You can ask a two year old to verbalize WHY they’re chosen to take some odd course of action. I know this, because I’ve tried. And once I scooped up #5 and she awoke, I asked her just why she had decided to take an impromptu nap under the futon. The response?
“… ‘Cause… I want chips. And we can go in the car and get some? And I was seepin’, and I like my glitter shoes, and can we go pick up #4 and go in ‘da cah and blagetty blah blah…”
Ah. Makes perfect sense.
Huh???
But that’s the point: kids don’t typically make sense. That’s why they’re funny. Their brains evolve over time in terms of their increased ability to reason, rationalize, and explain themselves and their actions in concrete, coherent thoughts.
Hopefully…
Nevertheless, #5 was found intact, and after rudely awakening a bewildered #6, we made a mad dash to the preschool to pick up #4…
(6 minutes late. Argh! Teleportation, people! TELEPORTATION.)
Because I am generally a responsible, competent person/parent that maintains a high regard for the feelings of others, I attempted to explain to #4’s teacher why I was late. And although the explanation was clear in my head, the conversation went as follows:
Me: (gasping from dash to door) “So sorry I’m late. My younger daughter was- I couldn’t find her- she was under the couch. But asleep. I mean, she ended up falling asleep under the couch, well, futon, in the basement. And I was calling her, & finally found her, but we were late…”

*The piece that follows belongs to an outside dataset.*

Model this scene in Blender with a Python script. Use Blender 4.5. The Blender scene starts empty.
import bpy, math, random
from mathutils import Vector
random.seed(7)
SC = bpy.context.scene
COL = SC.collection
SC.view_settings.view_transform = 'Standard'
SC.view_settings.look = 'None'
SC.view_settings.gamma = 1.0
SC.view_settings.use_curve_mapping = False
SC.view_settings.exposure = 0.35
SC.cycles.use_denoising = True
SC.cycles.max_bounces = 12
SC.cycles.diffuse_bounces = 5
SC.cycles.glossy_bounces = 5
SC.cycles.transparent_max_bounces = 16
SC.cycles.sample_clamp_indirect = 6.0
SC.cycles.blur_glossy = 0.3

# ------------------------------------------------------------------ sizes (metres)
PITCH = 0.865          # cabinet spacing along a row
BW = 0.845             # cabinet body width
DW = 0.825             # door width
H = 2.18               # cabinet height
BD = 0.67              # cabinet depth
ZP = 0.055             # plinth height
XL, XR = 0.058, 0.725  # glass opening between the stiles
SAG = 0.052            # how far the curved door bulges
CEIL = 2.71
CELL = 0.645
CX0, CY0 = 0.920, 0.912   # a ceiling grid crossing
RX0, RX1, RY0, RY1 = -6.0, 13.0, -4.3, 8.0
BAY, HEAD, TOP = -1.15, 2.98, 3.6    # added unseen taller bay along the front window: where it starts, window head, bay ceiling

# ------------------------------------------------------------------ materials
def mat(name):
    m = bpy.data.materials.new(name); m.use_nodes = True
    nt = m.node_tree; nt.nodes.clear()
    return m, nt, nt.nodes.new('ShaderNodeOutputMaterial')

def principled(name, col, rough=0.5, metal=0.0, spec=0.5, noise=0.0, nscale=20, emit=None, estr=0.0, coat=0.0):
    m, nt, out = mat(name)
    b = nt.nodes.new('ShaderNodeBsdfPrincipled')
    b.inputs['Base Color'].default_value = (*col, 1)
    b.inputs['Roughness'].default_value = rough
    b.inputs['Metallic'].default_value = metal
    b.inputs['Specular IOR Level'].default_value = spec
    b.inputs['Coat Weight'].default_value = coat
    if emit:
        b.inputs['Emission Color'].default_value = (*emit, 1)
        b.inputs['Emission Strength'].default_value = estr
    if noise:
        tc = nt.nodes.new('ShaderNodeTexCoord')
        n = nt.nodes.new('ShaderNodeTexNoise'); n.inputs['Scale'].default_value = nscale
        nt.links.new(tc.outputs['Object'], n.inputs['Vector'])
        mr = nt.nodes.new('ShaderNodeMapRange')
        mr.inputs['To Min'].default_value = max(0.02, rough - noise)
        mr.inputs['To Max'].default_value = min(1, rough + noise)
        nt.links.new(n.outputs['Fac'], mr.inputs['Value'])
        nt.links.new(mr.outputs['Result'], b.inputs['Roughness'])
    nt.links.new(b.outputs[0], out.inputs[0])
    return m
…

Teacher: …. (blink. blink.)…. “Ok.”
Me: (dying inside) … “Um… thank you!”
So goes my morning.
The lesson learned, however, is that parenthood is replete with these moments. And in the midst of the mundane, there are always those moments of inspiration, HIDDEN among the ordinary, that remind you of why parenthood is endlessly industrious, oftentimes draining, but also endlessly entertaining.
Yup, inspiration, folks. You just need to FIND it.
(Check under your futon.)
© Copyright Six Pack Mom, All rights Reserved. Written For: SPM Writes
Missy Homemaker says
Oh those little stinkers. My youngest has a knack for hiding AND being quiet while doing it. It’s a dangerous combination.
Well done Mama on it only being 6 minutes. I would have loved to have seen the teacher’s expression in response to your explanation.
Kim says
It is uncanny to me that we have such similar stories! First, i am perpetually nearly on time for everything. Why? Because I like to defy the theory of time. I am convinced that I can fit one more 15 minute job into that slim 5 minute window. One day it will happen. One day! Second, I too have lost my daughter under a futon. When I moved here from Canada, my first place to live was a corporate apartment. It was only 650 square feet, Had one entrance and exit – not including the windows, which don’t apply to THIS story, and you pretty much couldn’t lose a small rodent in it. I lost my daughter. Under the futon. Vanished. Until she giggled after I started crying.